Severe Weather Brings State of Emergency in 4 Florida Counties

February 2, 2007

Gov. Charlie Crist declared a state of emergency in four Florida counties in response to overnight tornadoes and severe weather in Central Florida. Sumter, Lake, Volusia and Seminole Counties re under the governor’s declaration.

Florida’s Chief Financial Officer Alex Sink is urging Central Florida residents whose homes or businesses were damaged overnight by powerful storms to call the Department of Financial Services’ storm hotline at (800) 227-8676 if they have questions regarding steps to take to immediately protect their homes or need help filing an insurance claim.

The storm line was activated early Friday after a powerful storm system suspected of spawning tornadoes struck Sumter, Lake, Volusia, and Seminole counties and parts of Flagler County.

This is the second storm with tornadic winds to strike the area in two months, according to Sink’s office.

“My heart is breaking for our citizens in those counties,” said Sink, who also serves as State Fire Marshal. “We have resources available on the phone and on the ground and will do all we can to help these residents and communities get back on their feet quickly.”

Sink is urging all Floridians to stay tuned to weather announcements and heed any warnings or watches that may be issued.

The State Fire Marshal’s Office is responsible for coordinating search and rescue and fire operations at the state’s Emergency Operations Center and has teams in the affected counties.

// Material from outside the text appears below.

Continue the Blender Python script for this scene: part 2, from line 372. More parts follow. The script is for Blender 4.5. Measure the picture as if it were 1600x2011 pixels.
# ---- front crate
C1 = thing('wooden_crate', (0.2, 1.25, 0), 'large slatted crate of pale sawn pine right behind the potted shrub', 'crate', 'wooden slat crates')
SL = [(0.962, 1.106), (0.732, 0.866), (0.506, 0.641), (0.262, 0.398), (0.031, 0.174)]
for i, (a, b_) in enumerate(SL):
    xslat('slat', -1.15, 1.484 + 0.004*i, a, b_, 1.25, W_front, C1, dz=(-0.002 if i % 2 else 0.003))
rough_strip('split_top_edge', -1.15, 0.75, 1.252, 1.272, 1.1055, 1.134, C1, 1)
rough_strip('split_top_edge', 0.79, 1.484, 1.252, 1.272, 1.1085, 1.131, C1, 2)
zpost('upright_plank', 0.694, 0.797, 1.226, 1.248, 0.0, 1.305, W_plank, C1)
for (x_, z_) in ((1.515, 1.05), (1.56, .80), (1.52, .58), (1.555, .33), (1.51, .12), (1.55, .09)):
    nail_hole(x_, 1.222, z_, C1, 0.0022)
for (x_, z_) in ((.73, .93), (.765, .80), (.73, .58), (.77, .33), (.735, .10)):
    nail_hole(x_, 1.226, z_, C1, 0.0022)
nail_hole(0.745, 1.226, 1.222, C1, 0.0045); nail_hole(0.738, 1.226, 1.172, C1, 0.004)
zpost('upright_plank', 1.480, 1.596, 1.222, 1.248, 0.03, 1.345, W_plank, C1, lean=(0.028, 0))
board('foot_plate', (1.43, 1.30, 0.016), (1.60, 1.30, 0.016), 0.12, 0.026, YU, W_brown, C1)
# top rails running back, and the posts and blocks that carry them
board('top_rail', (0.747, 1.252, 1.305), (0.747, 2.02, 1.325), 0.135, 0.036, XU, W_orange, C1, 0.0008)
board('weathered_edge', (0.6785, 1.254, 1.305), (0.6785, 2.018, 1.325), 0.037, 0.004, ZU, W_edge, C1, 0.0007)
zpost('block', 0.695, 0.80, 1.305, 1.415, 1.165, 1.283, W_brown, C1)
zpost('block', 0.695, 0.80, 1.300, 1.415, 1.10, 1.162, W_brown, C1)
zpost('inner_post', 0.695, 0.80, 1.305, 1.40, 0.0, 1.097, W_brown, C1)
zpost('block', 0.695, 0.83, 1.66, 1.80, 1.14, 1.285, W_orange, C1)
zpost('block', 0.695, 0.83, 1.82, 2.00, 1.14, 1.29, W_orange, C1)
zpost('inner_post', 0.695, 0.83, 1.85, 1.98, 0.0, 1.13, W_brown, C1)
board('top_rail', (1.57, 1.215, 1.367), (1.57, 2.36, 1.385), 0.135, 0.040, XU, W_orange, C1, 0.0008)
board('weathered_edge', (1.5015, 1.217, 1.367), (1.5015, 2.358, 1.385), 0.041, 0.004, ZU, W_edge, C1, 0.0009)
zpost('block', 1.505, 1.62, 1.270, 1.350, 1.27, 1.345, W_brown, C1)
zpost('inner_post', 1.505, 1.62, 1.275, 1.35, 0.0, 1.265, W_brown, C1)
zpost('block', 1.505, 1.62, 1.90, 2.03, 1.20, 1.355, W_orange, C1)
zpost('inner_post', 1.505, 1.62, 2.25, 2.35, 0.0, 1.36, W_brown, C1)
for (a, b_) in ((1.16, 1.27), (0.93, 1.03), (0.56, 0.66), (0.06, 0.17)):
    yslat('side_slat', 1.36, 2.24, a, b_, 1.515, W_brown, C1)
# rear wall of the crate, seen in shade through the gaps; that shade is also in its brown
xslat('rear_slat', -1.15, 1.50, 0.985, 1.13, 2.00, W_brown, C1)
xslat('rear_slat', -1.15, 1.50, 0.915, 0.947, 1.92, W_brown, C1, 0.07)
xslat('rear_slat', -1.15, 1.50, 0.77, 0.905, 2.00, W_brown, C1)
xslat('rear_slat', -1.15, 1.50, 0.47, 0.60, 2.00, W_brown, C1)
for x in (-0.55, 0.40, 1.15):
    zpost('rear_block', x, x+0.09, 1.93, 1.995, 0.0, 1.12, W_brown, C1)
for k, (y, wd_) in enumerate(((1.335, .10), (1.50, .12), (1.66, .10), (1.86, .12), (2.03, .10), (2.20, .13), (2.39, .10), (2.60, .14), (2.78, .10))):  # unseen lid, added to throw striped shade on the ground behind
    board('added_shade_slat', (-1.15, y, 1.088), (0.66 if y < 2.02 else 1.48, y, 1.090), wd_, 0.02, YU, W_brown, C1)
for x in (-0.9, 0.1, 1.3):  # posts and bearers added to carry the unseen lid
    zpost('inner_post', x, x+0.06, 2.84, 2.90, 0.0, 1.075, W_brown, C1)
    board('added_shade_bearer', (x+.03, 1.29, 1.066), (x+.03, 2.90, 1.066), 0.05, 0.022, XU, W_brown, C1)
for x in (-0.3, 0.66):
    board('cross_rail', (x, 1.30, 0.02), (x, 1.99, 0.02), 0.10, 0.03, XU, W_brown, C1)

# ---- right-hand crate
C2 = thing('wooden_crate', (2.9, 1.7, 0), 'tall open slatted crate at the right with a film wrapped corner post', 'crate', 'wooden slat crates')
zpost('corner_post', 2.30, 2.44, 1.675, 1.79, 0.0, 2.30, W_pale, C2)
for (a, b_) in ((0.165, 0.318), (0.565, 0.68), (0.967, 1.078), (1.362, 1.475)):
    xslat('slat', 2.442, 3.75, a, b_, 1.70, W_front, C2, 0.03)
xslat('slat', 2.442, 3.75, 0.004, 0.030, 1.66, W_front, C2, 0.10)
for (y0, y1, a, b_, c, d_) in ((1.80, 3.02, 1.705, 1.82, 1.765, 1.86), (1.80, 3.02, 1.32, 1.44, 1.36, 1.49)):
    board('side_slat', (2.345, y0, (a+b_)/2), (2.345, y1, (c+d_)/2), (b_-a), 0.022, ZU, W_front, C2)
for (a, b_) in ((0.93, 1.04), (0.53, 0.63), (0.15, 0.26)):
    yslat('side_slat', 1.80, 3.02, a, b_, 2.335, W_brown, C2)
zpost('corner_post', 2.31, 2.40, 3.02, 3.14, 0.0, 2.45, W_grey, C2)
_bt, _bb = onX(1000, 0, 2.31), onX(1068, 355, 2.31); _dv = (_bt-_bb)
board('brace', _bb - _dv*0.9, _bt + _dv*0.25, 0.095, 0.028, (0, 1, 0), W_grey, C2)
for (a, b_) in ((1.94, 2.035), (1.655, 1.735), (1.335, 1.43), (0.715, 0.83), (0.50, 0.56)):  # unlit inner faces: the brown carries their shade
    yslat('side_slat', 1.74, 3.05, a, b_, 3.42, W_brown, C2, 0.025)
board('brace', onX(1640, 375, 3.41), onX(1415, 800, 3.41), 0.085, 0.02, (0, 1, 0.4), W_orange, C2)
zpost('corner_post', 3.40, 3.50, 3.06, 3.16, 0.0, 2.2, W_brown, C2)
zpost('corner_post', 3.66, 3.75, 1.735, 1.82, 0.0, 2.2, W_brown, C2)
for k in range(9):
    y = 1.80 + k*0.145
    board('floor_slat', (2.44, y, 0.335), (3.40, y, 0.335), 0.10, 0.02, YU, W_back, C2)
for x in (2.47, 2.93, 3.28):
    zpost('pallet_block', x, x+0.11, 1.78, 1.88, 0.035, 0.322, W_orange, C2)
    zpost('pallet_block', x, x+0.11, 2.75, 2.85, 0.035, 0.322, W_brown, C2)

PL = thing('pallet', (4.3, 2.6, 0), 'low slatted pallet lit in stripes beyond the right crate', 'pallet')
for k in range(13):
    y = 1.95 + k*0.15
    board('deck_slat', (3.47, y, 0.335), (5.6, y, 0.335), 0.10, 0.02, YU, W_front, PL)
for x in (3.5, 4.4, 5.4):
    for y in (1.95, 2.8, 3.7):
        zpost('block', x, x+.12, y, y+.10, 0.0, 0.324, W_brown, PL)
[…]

Sink recommends that property owners take the following actions if they suffered damage:
•Stay away from downed power lines.
•If safe, make emergency repairs to protect from further damage; document the damage and repairs in writing and with receipts and photos.
•Immediately report property damage to your insurance agent and company.
•Gather copies of your household inventory and other documentation, including photos. This will assist the adjuster in assessing the value of the destroyed property.
•If you must leave your home because of the damage, let your agent or insurance company know your temporary forwarding address and phone number.
•Beware of fly-by-night repair businesses. Hire licensed and reputable service people.
•If considering the assistance of a public insurance adjuster, verify that they are licensed by calling the department’s storm hotline.
•Be sure you understand how much a public insurance adjuster is charging and what services are included before signing any contract.
•Use generators in well-ventilated outside areas, never indoors or in a garage or carport.

Sink also reminds residents that because of the declaration of emergency issued by Gov. Crist the maximum fee that public adjusters can charge for storm victims in counties named in the order is capped at 10 percent of the claim payment.

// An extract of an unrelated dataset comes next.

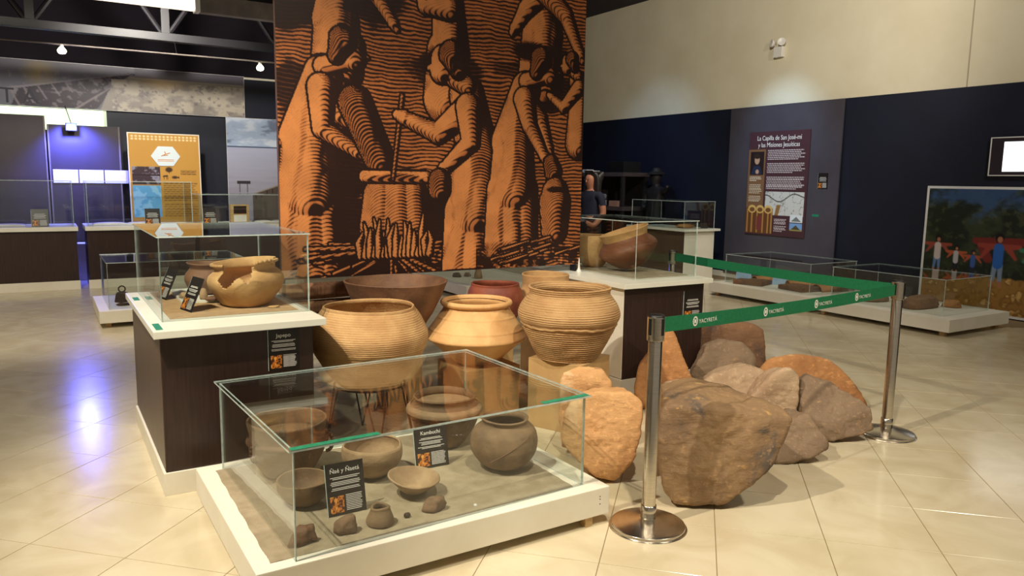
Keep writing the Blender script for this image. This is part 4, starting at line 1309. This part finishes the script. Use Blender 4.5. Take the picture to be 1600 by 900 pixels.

Furthermore, public adjusters are prohibited from demanding or accepting any type of advance fees, retainers, or other compensation prior to any payment being made on the claim.

A new rule, which went into effect on Sept. 3, 2006, triggers these consumer protections when the governor declares a state of emergency. Under the new rule, the fee cap will not expire for tornado victims regardless of when they may enter into a public adjuster contract for a claim related to damages sustained from the storm.

Public adjusters are not affiliated with any insurance company and are hired by the consumer for a fee which is usually stated as a percentage of the claim payment the public adjuster is responsible for recovering.

Independent and company adjusters work for insurance companies and do not charge fees to consumers. Consumers should make sure they are dealing with a licensed public adjuster by calling the storm hotline or by logging on to to verify licensure of any adjuster, and should also read and understand any contract before signing.